Egypt's electoral commission has confirmed that Muslim Brotherhood's candidate Mohammed Morsi and Ahmed Shafiq, last prime minister under ousted president Hosni Mubarak, will run in a stand-off to become the country's next president.

They both received more than 5.5 million votes, with Morsi heading the results with 5.7 million votes.

Islamist moderate candidate Abdel Moneim Abol Fotouh received 4 million votes whereas Nasserist candidate Hamdeen Sabbahi got 4.8 million votes. Former Arab League leader Amr Moussa received 2 million votes.

The voter turnout in Egypt's presidential election was 46,42 percent, which accounts for 23,672,236 voters. Around 460,000 votes were annulated.

In what has been dubbed as the most eagerly anticipated press conference since Mubarak's resignation, the head of the electoral commission Farouk Sultan denied allegations that police, army soldiers and security personals voted in elections.

"The names of ineligible voters were aggregated and sent to all polling stations to be removed from voters' list," he said.

The election committee has rejected all appeals of the first round of elections, allowing Mohamed Mursi and Ahmed Shafiq to enter the second round,

"We received 7 appeals from different presidential candidates over the course of two days," he said. Three appeals were denied for being submitted after the deadline, whereas the other 4 were frivolous errors that do not nullify the elections results.

None of the appeals, according to Sultan, affects the election results.

Egypt's Nasserist Karama Party of Hamdeen Sabahy had announced plans to boycott next month's presidential runoff poll in the event of a showdown between Mursi and Shafiq.

"The party rejects the notion of the Muslim Brotherhood dominating the country's legislative bodies," read a party statement issued on Sunday. "And it also rejects the notion of handing power over to remnants of the old [Mubarak] regime."

Moderate Islamist candidate Fotouh, a former Brotherhood member, alleged that vote rigging has taken place during the vote and that some representatives of candidates had access to polling stations denied.

"I reject these results and do not recognise them," he said.

"The national conscience does not allow for labelling these elections honest."

Former Arab Leader chief Amr Moussa also questioned the elections' outcome.

"There are question marks on the result of the election," Moussa told a news conference. "There were violations, but this should not change our minds on democracy and the necessity of choosing our president."

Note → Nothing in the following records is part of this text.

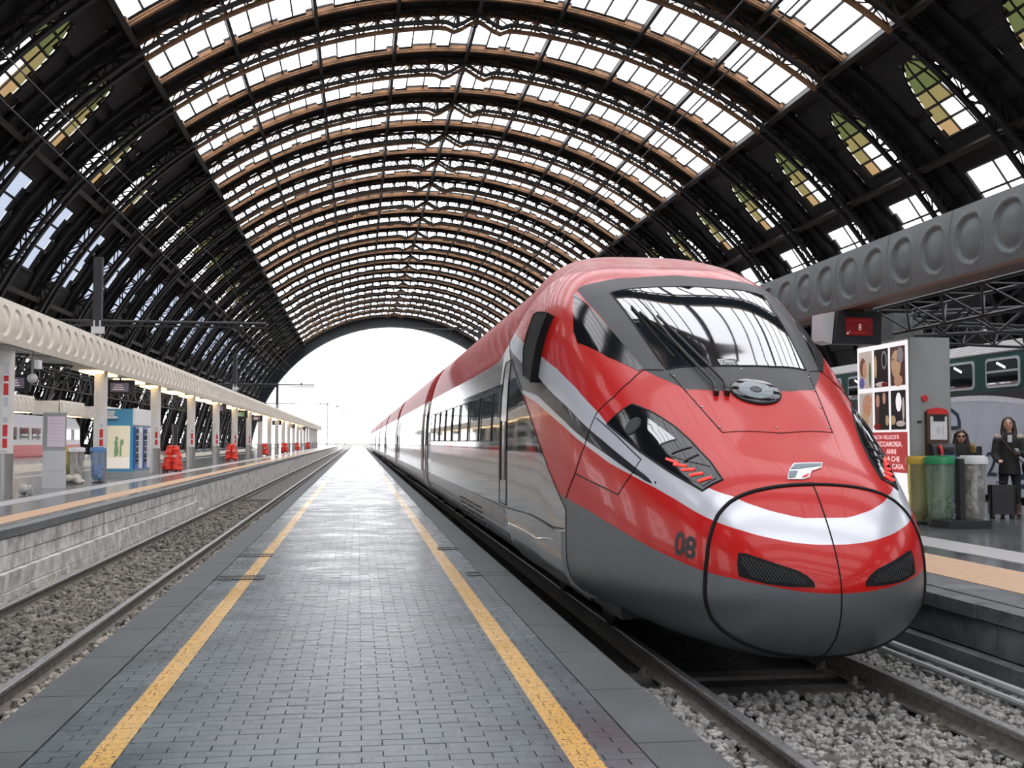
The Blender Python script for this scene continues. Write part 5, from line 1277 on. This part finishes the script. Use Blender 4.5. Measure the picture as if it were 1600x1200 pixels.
def standing():
    t = thing('person', 'dark-haired person in sunglasses and black fur-hooded jacket behind the waste bags', 'person', (10.80, 19.0, zr), -.42)
    def body(b):
        b.ball((0, -.02, 1.40), (.078, .092, .115), 14, 10); b.ball((0, -.11, 1.39), (.012, .018, .02), 8, 6); limb(b, [(0, 0, 1.30), (0, 0, 1.15)], [.05, .06]); limb(b, [(0, 0, 1.15), (0, 0, .75)], [.11, .13])
        for s_ in (-1, 1): limb(b, [(s_*.08, 0, .75), (s_*.085, -.01, .4), (s_*.085, .0, .06)], [.09, .06, .05])
        for s_ in (-1, 1):
            b.ball((s_*.12, -.24, .86), (.035, .04, .028), 8, 6)
            for k in range(4): limb(b, [(s_*.12-.022+.015*k, -.27, .86), (s_*.12-.022+.015*k, -.31, .845)], [.010, .008], 6)
            limb(b, [(s_*.12-s_*.03, -.245, .865), (s_*.12-s_*.04, -.28, .87)], [.011, .009], 6)
    blob('body', body, 'skin', t, .012, 3)
    def coat(b):
        limb(b, [(0, .02, 1.16), (0, .02, .9), (0, .0, .62)], [.16, .18, .19], 14)
        for s_ in (-1, 1): b.ball((s_*.14, .01, 1.13), (.10, .10, .09), 10, 8); limb(b, [(s_*.21, .01, 1.12), (s_*.26, -.04, .90), (s_*.14, -.20, .86)], [.08, .07, .05])
    blob('jacket', coat, 'coat_black', t, .018, 3)
    def legs(b):
        for s_ in (-1, 1): limb(b, [(s_*.085, .0, .68), (s_*.09, -.015, .4), (s_*.088, .0, .06)], [.105, .08, .06]); limb(b, [(s_*.088, 0, .045), (s_*.09, -.14, .04)], [.05, .04])
    blob('trousers', legs, 'trousers', t, .018, 3)
    def hair(b):
        b.ball((0, .012, 1.452), (.096, .104, .10), 14, 10); b.ball((0, .04, 1.41), (.10, .09, .11), 14, 10)
        for s_ in (-1, 1): limb(b, [(s_*.08, .0, 1.44), (s_*.105, .0, 1.28), (s_*.11, -.05, 1.08)], [.045, .05, .04])
    blob('hair', hair, 'hair_dark', t, .014, 3)
    q = MB()
    for s_ in (-1, 1): q.ball((s_*.034, -.107, 1.415), (.030, .01, .02), 10, 6)
    q.tube([(-.08, -.05, 1.42), (-.05, -.105, 1.42), (.05, -.105, 1.42), (.08, -.05, 1.42)], .005, 5); q.build('sunglasses', 'black_gloss', t)
    q = MB(); q.ball((0, -.102, 1.345), (.022, .009, .008), 8, 6); q.build('lips', 'red_sign', t)
    def fur(b):
        for k in range(7): b.ball((.19+.02*math.sin(k*2), -.02-.02*k, 1.12+.022*k), .045, 8, 6); b.ball((-.17, -.02-.02*k, 1.12+.02*k), .04, 8, 6)
    blob('hood_trim', fur, 'fur_tan', t, .018, 2)
standing()
def walker():
    t = thing('person', 'dark-clothed person seen small on the second left platform', 'person', (-19.9, 66., zl+.0), .3)
    def body(b):
        b.ball((0, 0, 1.60), (.085, .1, .12), 12, 8); limb(b, [(0, 0, 1.5), (0, 0, 1.4)], [.06, .07]); limb(b, [(0, 0, 1.36), (0, 0, 1.0)], [.19, .17])
        for s_ in (-1, 1):
            limb(b, [(s_*.2, 0, 1.36), (s_*.25, .05, 1.08), (s_*.22, -.08, .85)], [.075, .06, .045]); b.ball((s_*.22, -.09, .80), (.04, .04, .06), 8, 6)
            limb(b, [(s_*.1, 0, .95), (s_*.11, -.08*s_, .5), (s_*.1, .12*s_, .08)], [.1, .07, .05]); limb(b, [(s_*.1, .12*s_, .05), (s_*.1, .12*s_-.14, .04)], [.045, .035])
    blob('body', body, 'coat_black', t, .025, 3)
    q = MB(); q.ball((0, .01, 1.66), (.09, .1, .08), 10, 7); q.build('hair', 'hair_dark', t)
    q = MB(); q.bbox((-.38, .1, .35), (.28, .4, .6), .04); q.tube([(-.38, .1, .65), (-.38, .1, 1.0)], .02, 6); q.build('trolley_case', 'white_lid', t)
walker()
def suitcase(x, y, z, label, h, w_, d_, m, rz):
    t = thing('suitcase', label, 'suitcase', (x, y, z), rz)
    q = MB(); q.bbox((0, 0, .07+h/2), (w_, d_, h), .035); s_ = q.build('shell', m, t)
    for k in range(3): q = MB(); q.span((-w_/2+.03, -d_/2-.006, .16+h*.27*k), (w_/2-.03, -d_/2+.004, .17+h*.27*k)); q.build('rib', 'black', t)
    q = MB(); q.span((-w_/2-.004, -.006, .10), (w_/2+.004, .006, h+.05)); q.build('zip', 'black_gloss', t)
    for sx in (-1, 1):
        for sy in (-1, 1):
            q = MB(); q.tube([(sx*(w_/2-.05)-.02, sy*(d_/2-.04), .035), (sx*(w_/2-.05)+.02, sy*(d_/2-.04), .035)], .035, 12); q.box((sx*(w_/2-.05), sy*(d_/2-.04), .07), (.05, .05, .03)); q.build('wheel', 'black', t)
    q = MB(); q.tube([(-.08, 0, h+.07), (-.08, 0, h+.12), (.08, 0, h+.12), (.08, 0, h+.07)], .010, 6); q.build('handle', 'black', t)
suitcase(11.02, 18.1, zr, 'black cabin suitcase standing at the woman’s feet'.replace('’', "'"), .50, .42, .26, 'suitcase', -.35)
suitcase(11.22, 19.4, zr, 'large dark suitcase behind the person in sunglasses', 1.16, .34, .26, 'mesh_grey', .1)
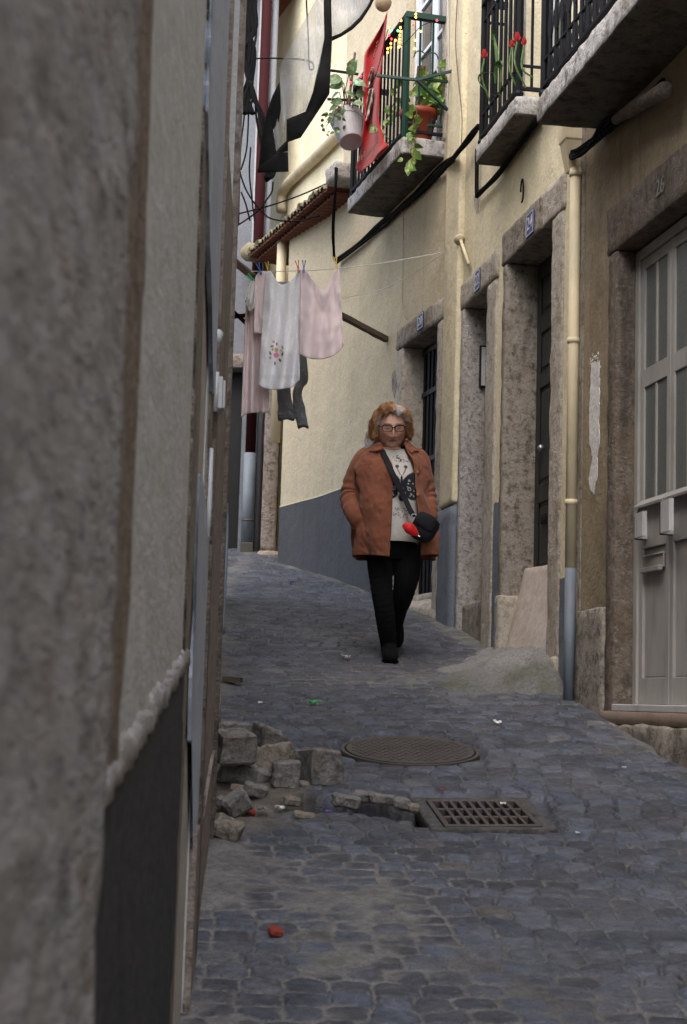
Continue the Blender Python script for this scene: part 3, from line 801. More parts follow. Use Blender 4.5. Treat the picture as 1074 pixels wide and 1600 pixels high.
# the door
DD = -.10
door = bmesh.new()
fw = .055
z0, z1 = .0, 2.345
def gb(bm, s0, s1, za, zb, d0, d1): fbox(bm, FA, s0, s1, za, zb, d0, d1)
lw = (sj1-fw - (SG0+fw))/3           # narrow folding leaves
gb(door, sj1-fw, sj1-.002, z0, z1, DD-.05, DD+.012); gb(door, SG0+.002, SG0+fw, z0, z1, DD-.05, DD+.012)
gb(door, SG0+fw, sj1-fw, z1-.05, z1, DD-.05, DD+.012)
bevel(door, .003, 1)
dr = put('door', door, M['alu'], BH)
def rail_set(bm, a, b, zs, st, d):
    gb(bm, a, a+st, zs[0], zs[-1], d-.04, d); gb(bm, b-st, b, zs[0], zs[-1], d-.04, d)
zg = [1.035, 1.62, 1.715, 2.235]
panes = bmesh.new(); fr_ = bmesh.new(); pan = bmesh.new()
nl = 3
for i in range(nl):
    b = sj1-fw-.006-i*lw; a = b-lw+.008
    rail_set(fr_, a, b, (0.03, z1-.055), .045, DD)
    gb(fr_, a+.042, b-.042, 2.235, z1-.055, DD-.04, DD-.001)
    gb(fr_, a+.042, b-.042, zg[1], zg[2], DD-.04, DD-.001)
    gb(fr_, a+.042, b-.042, .80, zg[0], DD-.04, DD-.001)
    gb(fr_, a+.042, b-.042, .03, .16, DD-.04, DD-.001)
    m = (a+b)/2
    if True:
        gb(fr_, m-.012, m+.012, zg[0], zg[1], DD-.035, DD-.004); gb(fr_, m-.012, m+.012, zg[2], 2.235, DD-.035, DD-.004)
    gb(panes, a+.043, b-.043, zg[0]+.001, 2.234, DD-.016, DD-.010)
    gb(pan, a+.044, b-.044, .161, .799, DD-.03, DD-.014)
    bmx = bmesh.new()
    P = [FA.w(a+.004, 1.01, DD+.001), FA.w(b-.004, 1.01, DD+.001), FA.w(b-.004, 1.0, DD+.036), FA.w(a+.004, 1.0, DD+.036),
         FA.w(a+.004, 1.045, DD+.001), FA.w(b-.004, 1.045, DD+.001), FA.w(b-.004, 1.012, DD+.038), FA.w(a+.004, 1.012, DD+.038)]
    box8(bmx, P); put('drip_rail', fix(bmx), M['alu'], dr)
put('leaf_frame', bevel(fr_, .0025, 1), M['alu'], dr)
put('pane', fix(panes), M['glass'], dr)
put('panel', bevel(pan, .006, 1), M['alu'], dr)
bm = bmesh.new()
gb(bm, SG0+.01, sj1-.002, -.006, .028, DD-.06, .02); put('sill', bevel(bm, .004, 1), M['alu_light'], dr)
# pull handles: folded metal plates standing off a black bracket
for i, sgn in ((0, 1), (1, -1)):
    b = sj1-fw-.006-i*lw; a = b-lw+.008; m = (a+b)/2
    hz = (.845, .965) if i == 0 else (.835, .985)
    h = bmesh.new()
    s_ = b-.10 if sgn > 0 else b-.04
    pr = [(s_, DD), (s_-.0, DD+.05), (s_-.03, DD+.075), (s_-.15, DD+.08), (s_-.165, DD+.07), (s_-.165, DD+.062), (s_-.15, DD+.07), (s_-.03, DD+.064), (s_-.006, DD+.045), (s_-.006, DD)]
    n = len(pr); A = [h.verts.new(FA.w(s, hz[0], d)) for s, d in pr]; B = [h.verts.new(FA.w(s, hz[1], d)) for s, d in pr]
    for k in range(n): h.faces.new((A[k], A[(k+1) % n], B[(k+1) % n], B[k]))
    for q in ((0, 1, 8, 9), (1, 2, 7, 8), (2, 3, 6, 7), (3, 4, 5, 6)):
        h.faces.new([A[x] for x in q]); h.faces.new([B[x] for x in q[::-1]])
    put('handle', fix(h), M['alu_light'], dr)
    h = bmesh.new(); gb(h, s_+.001, s_+.022, hz[0]-.004, hz[1]-.01, DD, DD+.06); put('handle_bracket', bevel(h, .003, 1), M['black_plastic'], dr)
b = sj1-fw-.006; a = b-lw+.008
h = bmesh.new(); gb(h, a+.08, b-.055, .69, .765, DD-.012, DD-.002); gb(h, a+.085, b-.06, .676, .70, DD-.002, DD+.022); gb(h, a+.085, b-.06, .756, .764, DD-.002, DD+.006)
put('letter_slot', bevel(h, .003, 1), M['alu'], dr)
# white smear of paint on the brown wall
pts = []
for x, y in ((925, 566), (937, 566), (938, 600), (937, 660), (938, 690), (934, 715), (934, 745), (929, 772), (925, 768), (921, 755), (922, 742), (927, 715), (922, 690), (922, 640), (924, 600)):
    pts.append(FA.hit(x, y))
bm = bmesh.new(); poly_slab(bm, FA, ragged(pts, .006, .018, 12), .0005, .004)
r = random.Random(3)
for i in range(26):
    x, y = r.uniform(923, 941), r.uniform(548, 575); sx_, zc = FA.hit(x, y); q = r.uniform(.003, .010)
    poly_slab(bm, FA, [(sx_+q*math.cos(t)*r.uniform(.5, 1.2), zc+q*math.sin(t)*r.uniform(.5, 1.2)) for t in (0, 1, 2, 3, 4, 5)], .0005, .003)
bmesh.ops.triangulate(bm, faces=bm.faces)
put('paint_smear', bm, M['white_splash'], BH)
# number painted on the lintel long ago
sN, zN = FA.hit(1033, 292, .018)
bm = place(text_mesh('26', .115, .0), FA.w(sN, zN, .0235), -FA.u, Vector((0, 0, 1)), FA.n); put('painted_number', bm, M['faded_white'], BH)
bm = bmesh.new()
wbox(bm, FA.w(-6.5, 0).x+2.6, 12, FA.w(-19, 0).y-.3, FA.w(S_A0, 0).y-.1, -3, RTOP); put('body', fix(bm), M['brown_wall'], BH)
bm = bmesh.new(); P = [FA.w(-19, RTOP+.02, .3), FA.w(S_A0, RTOP+.02, .3), FA.w(S_A0, RTOP+1.6, -4), FA.w(-19, RTOP+1.6, -4)]
box8(bm, [p-Vector((0, 0, .07)) for p in P]+P); put('roof', fix(bm), M['roof'], BH)

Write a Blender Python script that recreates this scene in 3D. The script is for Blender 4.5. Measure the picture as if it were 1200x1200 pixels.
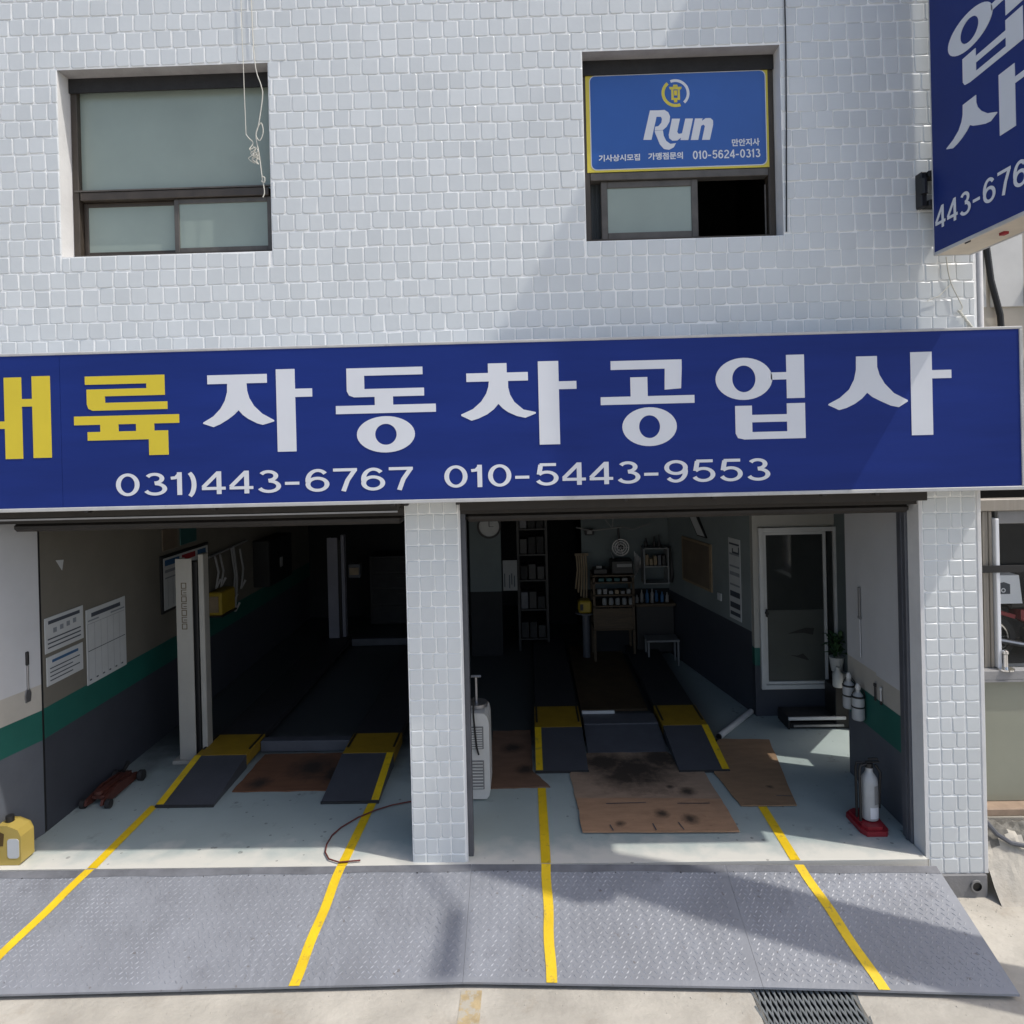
import bpy, bmesh, math, random
from mathutils import Vector, Matrix
random.seed(7)
for o in list(bpy.data.objects): bpy.data.objects.remove(o)
SC = bpy.context.scene
COL = SC.collection

# ------------------------------------------------------------------ camera
F, CY = 820.0, 522.0
YAW, ROLL, PITCH = 0.021, 0.0244, 0.004
CAM_POS = Vector((0.0, -4.75, 2.85))
cam_d = bpy.data.cameras.new('camera'); cam = bpy.data.objects.new('camera', cam_d); COL.objects.link(cam)
cam_d.sensor_width = 36.0; cam_d.lens = F / 1200.0 * 36.0
cam_d.shift_y = (CY - 600.0) / 1200.0
cam_d.clip_start = 0.05; cam_d.clip_end = 500.0
fw = Vector((-math.sin(YAW), math.cos(YAW), 0)); rt = Vector((math.cos(YAW), math.sin(YAW), 0)); up = Vector((0, 0, 1))
fw, up = math.cos(PITCH) * fw - math.sin(PITCH) * up, math.cos(PITCH) * up + math.sin(PITCH) * fw
rt, up = math.cos(ROLL) * rt - math.sin(ROLL) * up, math.cos(ROLL) * up + math.sin(ROLL) * rt
cam.matrix_world = Matrix(((rt.x, up.x, -fw.x, CAM_POS.x), (rt.y, up.y, -fw.y, CAM_POS.y), (rt.z, up.z, -fw.z, CAM_POS.z), (0, 0, 0, 1)))
SC.camera = cam

# ------------------------------------------------------------------ world and sun
TO_SUN = Vector((0.60, -0.20, 1.0)).normalized()
SUN_ELEV = math.asin(TO_SUN.z); SUN_AZ = math.atan2(TO_SUN.x, TO_SUN.y)
world = bpy.data.worlds.new('World'); SC.world = world; world.use_nodes = True
nt = world.node_tree; nt.nodes.clear()
wo = nt.nodes.new('ShaderNodeOutputWorld'); bg = nt.nodes.new('ShaderNodeBackground'); sky = nt.nodes.new('ShaderNodeTexSky')
sky.sky_type = 'NISHITA'; sky.sun_disc = False
sky.sun_elevation = SUN_ELEV; sky.sun_rotation = SUN_AZ
sky.air_density = 1.0; sky.dust_density = 3.4; sky.ozone_density = 1.3
bg.inputs['Strength'].default_value = SKY_STRENGTH = 0.15
nt.links.new(sky.outputs[0], bg.inputs['Color']); nt.links.new(bg.outputs[0], wo.inputs['Surface'])
sun_d = bpy.data.lights.new('sun', 'SUN'); sun_d.energy = 2.45; sun_d.angle = math.radians(0.7); sun_d.color = (1.0, 0.955, 0.88)
sun = bpy.data.objects.new('sun', sun_d); COL.objects.link(sun)
sun.rotation_euler = TO_SUN.to_track_quat('Z', 'Y').to_euler(); sun.location = (6, -3, 10)
SC.view_settings.view_transform = 'Standard'; SC.view_settings.look = 'None'
SC.view_settings.gamma = 1.0; SC.view_settings.use_curve_mapping = False
SC.view_settings.exposure = 0.34

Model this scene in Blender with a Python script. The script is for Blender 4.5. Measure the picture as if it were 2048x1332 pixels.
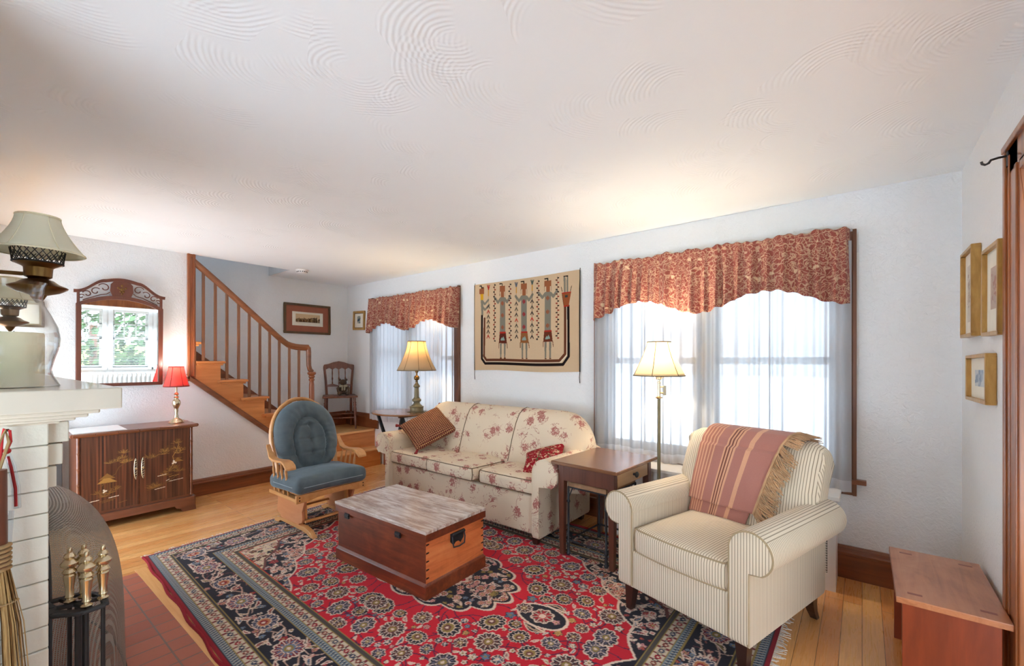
import bpy, bmesh, math, random
import numpy as np
from mathutils import Vector, Matrix

for _o in list(bpy.data.objects):
    bpy.data.objects.remove(_o)
SC = bpy.context.scene
COL = SC.collection
R = math.radians
PI = math.pi

# ------------------------------------------------------------------ camera, world, exposure
cam = bpy.data.cameras.new('camera'); cam_o = bpy.data.objects.new('camera', cam); COL.objects.link(cam_o)
cam.sensor_fit = 'HORIZONTAL'; cam.sensor_width = 36.0
cam.lens = 880.147 / 2048 * 36.0
cam.shift_x = 0.0; cam.shift_y = (720.946 - 666.0) / 2048.0
cam.clip_start = 0.02; cam.clip_end = 200
cam_o.location = (0, 0, 1.352)
cam_o.rotation_euler = (PI / 2, 0, 0.672017678)
SC.camera = cam_o
SC.view_settings.view_transform = 'Standard'; SC.view_settings.look = 'None'
SC.view_settings.gamma = 1.0; SC.view_settings.use_curve_mapping = False
SC.view_settings.exposure = 1.82
SC.cycles.diffuse_bounces = 8; SC.cycles.max_bounces = 14; SC.cycles.transparent_max_bounces = 24
SC.cycles.caustics_reflective = False; SC.cycles.caustics_refractive = False
SC.cycles.sample_clamp_indirect = 6.0

W = bpy.data.worlds.new('overcast_sky'); SC.world = W; W.use_nodes = True
_b = W.node_tree.nodes['Background']; _b.inputs[0].default_value = (0.75, 0.87, 1.0, 1); _b.inputs[1].default_value = 1.3

_s = bpy.data.lights.new('added_sun', 'SUN'); _s.energy = 9.0; _s.angle = R(12); _s.color = (.72, .865, 1.0)  # sun added to light outdoor ground and sunroom wall for indoor bounce
_so = bpy.data.objects.new('added_sun', _s); COL.objects.link(_so); _so.location = (-12, 0, 12)
_so.rotation_euler = Vector((.62, .0, -.78)).to_track_quat('-Z', 'Y').to_euler()

def portal(name, loc, rot, sx, sy):
    l = bpy.data.lights.new(name, 'AREA'); l.shape = 'RECTANGLE'; l.size = sx; l.size_y = sy
    l.cycles.is_portal = True
    o = bpy.data.objects.new(name, l); COL.objects.link(o); o.location = loc; o.rotation_euler = rot
portal('portal_front_window', (-4.3, 3.66, 1.38), (-PI / 2, 0, 0), 1.7, 1.7)
portal('portal_double_window', (-0.92, 3.66, 1.38), (-PI / 2, 0, 0), 1.9, 1.7)
portal('portal_rear_left', (-4.45, -.08, 1.2), (PI / 2, 0, 0), 1.7, 2.4)
portal('portal_sunroom', (2.78, 1.6, 1.4), (0, PI / 2, 0), 1.7, 3.6)
portal('portal_rear', (.5, -.62, 1.2), (PI / 2, 0, 0), 4.8, 2.4)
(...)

The Salafi-backed Nour Party has said that its support for the Brotherhood's Morsi is not negotiable for religious reasons. "We have no other option," said Shabaan Abdel Latif, the party's secretary.

He stigmatised the possible election of Mubarak's aide Shafiq as "the end of the revolution in every sense of the word".

Independent MP Amr Hamzawy has fuelled rumours that Muslim Brotherhood candidate Morsi drop out of the race in favour of Sabbahi, saying it is legally possible.

"To those who call on Shafiq to withdraw, I say he stands on different grounds, and those who voted for him will not see in Sabbahi a representative for them," he said. "As for the Brotherhood, they belong to the revolution like Sabbahi."

Hamzawy has called on Morsi to withdraw from the runoff to defend the revolution's values.

"If the Muslim Brotherhood wants to have a consensus that saves the revolution, democracy and the civilian state, and prevent the reproduction of the old regime and its domination, let Morsy withdraw," Hamzawy wrote on Twitter.

The run-off is supposed to take place on 16 and 17 June but the vote-rigging allegations may delay the run-off although unlikely.